_Task requirements_
Set down the material exactly as given, please, from its first line through the line that includes "COL = scene.collection".

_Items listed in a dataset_

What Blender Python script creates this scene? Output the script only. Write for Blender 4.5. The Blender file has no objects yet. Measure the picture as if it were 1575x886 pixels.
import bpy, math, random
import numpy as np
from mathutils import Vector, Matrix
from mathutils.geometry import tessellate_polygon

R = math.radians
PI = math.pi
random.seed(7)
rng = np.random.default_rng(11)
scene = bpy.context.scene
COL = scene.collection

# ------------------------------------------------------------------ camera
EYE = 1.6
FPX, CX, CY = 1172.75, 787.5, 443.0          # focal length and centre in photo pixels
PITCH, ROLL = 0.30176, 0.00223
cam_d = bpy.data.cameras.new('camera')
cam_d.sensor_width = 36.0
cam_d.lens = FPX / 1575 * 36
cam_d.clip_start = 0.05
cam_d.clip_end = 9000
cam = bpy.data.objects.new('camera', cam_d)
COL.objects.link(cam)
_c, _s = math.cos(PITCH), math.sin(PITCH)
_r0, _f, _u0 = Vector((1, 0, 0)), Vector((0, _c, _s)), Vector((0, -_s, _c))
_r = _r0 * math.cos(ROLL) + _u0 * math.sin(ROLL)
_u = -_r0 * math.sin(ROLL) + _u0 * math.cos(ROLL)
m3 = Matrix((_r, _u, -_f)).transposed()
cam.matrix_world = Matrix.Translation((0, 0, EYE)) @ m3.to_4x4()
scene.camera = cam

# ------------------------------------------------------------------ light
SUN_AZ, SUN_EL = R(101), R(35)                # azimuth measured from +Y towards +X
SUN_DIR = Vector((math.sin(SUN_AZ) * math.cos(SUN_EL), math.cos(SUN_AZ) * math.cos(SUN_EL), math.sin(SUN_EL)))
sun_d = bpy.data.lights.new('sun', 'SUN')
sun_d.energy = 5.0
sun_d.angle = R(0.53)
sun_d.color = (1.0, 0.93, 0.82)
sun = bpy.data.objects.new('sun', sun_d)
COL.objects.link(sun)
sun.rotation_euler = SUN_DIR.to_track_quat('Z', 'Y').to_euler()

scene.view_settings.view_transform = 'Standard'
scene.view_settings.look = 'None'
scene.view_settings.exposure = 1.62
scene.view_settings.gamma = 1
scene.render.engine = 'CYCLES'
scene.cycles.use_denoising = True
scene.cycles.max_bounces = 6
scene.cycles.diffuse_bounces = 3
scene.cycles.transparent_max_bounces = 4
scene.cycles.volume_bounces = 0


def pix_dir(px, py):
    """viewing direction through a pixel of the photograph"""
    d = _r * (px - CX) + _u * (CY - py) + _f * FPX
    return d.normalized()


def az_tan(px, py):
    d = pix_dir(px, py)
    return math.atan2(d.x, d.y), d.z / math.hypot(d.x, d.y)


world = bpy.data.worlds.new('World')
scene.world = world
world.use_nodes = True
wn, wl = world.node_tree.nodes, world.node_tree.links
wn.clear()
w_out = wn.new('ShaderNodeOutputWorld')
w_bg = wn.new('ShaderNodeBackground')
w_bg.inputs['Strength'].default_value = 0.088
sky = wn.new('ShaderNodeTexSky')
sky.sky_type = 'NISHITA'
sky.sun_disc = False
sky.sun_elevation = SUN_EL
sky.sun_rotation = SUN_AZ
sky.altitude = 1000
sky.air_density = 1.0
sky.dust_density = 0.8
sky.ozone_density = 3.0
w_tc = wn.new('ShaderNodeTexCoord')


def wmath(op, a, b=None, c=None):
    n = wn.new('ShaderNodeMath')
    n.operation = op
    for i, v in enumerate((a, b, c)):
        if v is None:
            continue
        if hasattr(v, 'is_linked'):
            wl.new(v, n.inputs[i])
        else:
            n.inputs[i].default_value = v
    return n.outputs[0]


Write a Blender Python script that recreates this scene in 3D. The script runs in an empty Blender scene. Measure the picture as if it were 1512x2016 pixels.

_Result of this exercise_
What Blender Python script creates this scene? Output the script only. Write for Blender 4.5. The Blender file has no objects yet. Measure the picture as if it were 1575x886 pixels.
import bpy, math, random
import numpy as np
from mathutils import Vector, Matrix
from mathutils.geometry import tessellate_polygon

R = math.radians
PI = math.pi
random.seed(7)
rng = np.random.default_rng(11)
scene = bpy.context.scene
COL = scene.collection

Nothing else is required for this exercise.